My girlfriend (2 months) loves me a lot. She has the kind of love for me that defies logic. She is exactly what I thought I would never find: a good person who truly and honestly only wants me, exactly as I am, with no expectations. It feels like I should consider myself lucky, but I’ve had serious doubts since the beginning of the relationship, and they haven’t gone away.

I could tell you all sorts of details about why I think it won’t work, but to be honest none of them are relevant. And all of them could be overcome by a dedicated couple. It’s just that something feels “off” in my mind when I consider me and her together for a long time. I don’t regret the time we spent together, and I enjoyed the comfort and attention she gave me. I also enjoyed making her happy, but I realized I can’t do this at the expense of my own feelings. She loves me a lot more than I love her, and it feels selfish to keep her attached to me.

It is for these reasons that I realize that we will probably have to break up sooner rather than later. I just feel like a monster because of it. She’s been so good to me and I’m all she wants in this world, and I am destroying all of that because of a gut feeling. There’s no apparent reason why we should break up, and I feel like I will regret it, whether that’s in 3 days or 3 years from now. She is also away from her support network, as she is back home for the summer where she doesn’t have many friends and there are lots of bad memories.

I know that every breakup sucks, but is there any way that I can make this easier for both of us? And is it normal that I should feel so guilty about it?


**tl;dr**: My girlfriend (of 2 months) is pretty, sweet, and super devoted to me. She loves me more than I know how to explain, but I don’t really see a future with her and I would rather just be friends. Is this normal? Then why do I feel so guilty?

2 comments
  1. It’s normal, It’s fine, and you’ve only been dating 8 weeks so she doesn’t know you well enough to love you. Clean breaks are usually best though. And don’t put it off.

  2. >And is it normal that I should feel so guilty about it?
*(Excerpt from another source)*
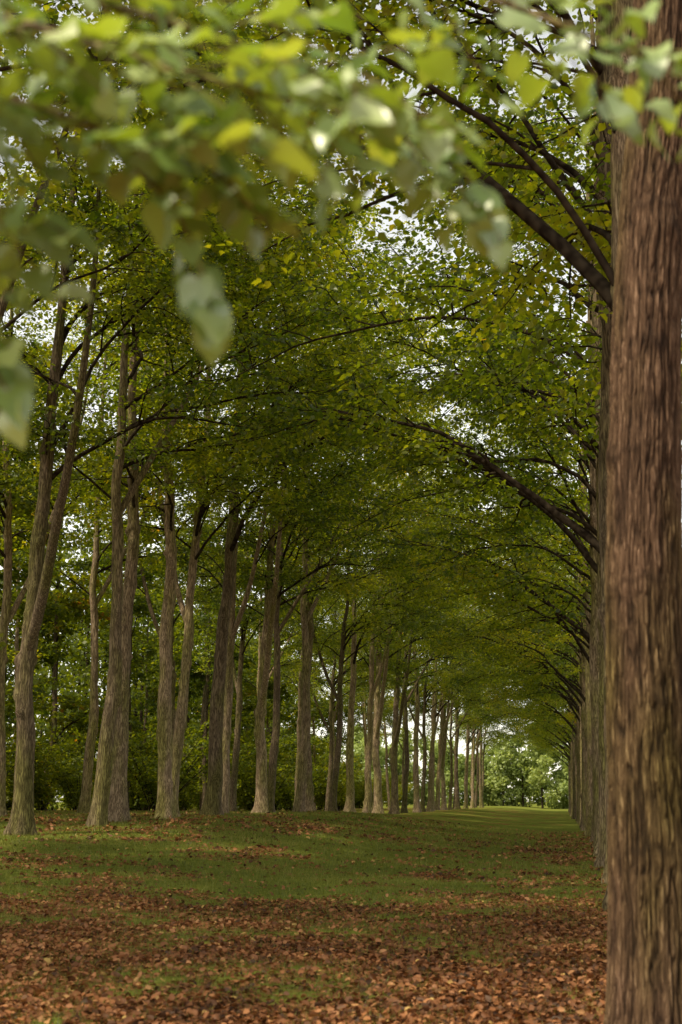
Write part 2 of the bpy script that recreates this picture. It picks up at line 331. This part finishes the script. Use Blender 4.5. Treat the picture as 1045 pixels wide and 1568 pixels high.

    You expressed that she showed very strong affection for you, so I think a lot of people would feel guilty about giving someone the bad news that their feelings aren’t reciprocated.

    >I know that every breakup sucks, but is there any way that I can make this easier for both of us?

    Make it clear, respectful, and honest.

    Clear: Use language that accurately reflects what you want. Even if you don’t say “break up”, you can say things like “I don’t think I can continue dating”, or “I think we should see other people”. You can even make your intentions known that you’re open to being friends.

    Respectful: It’s good to recognize her efforts towards the relationship and that you appreciate them, even though you still want to call off dating.

    Honest: Simply, make sure what you communicate and promise is what YOU want, and you’re not just bending to fit what she wants.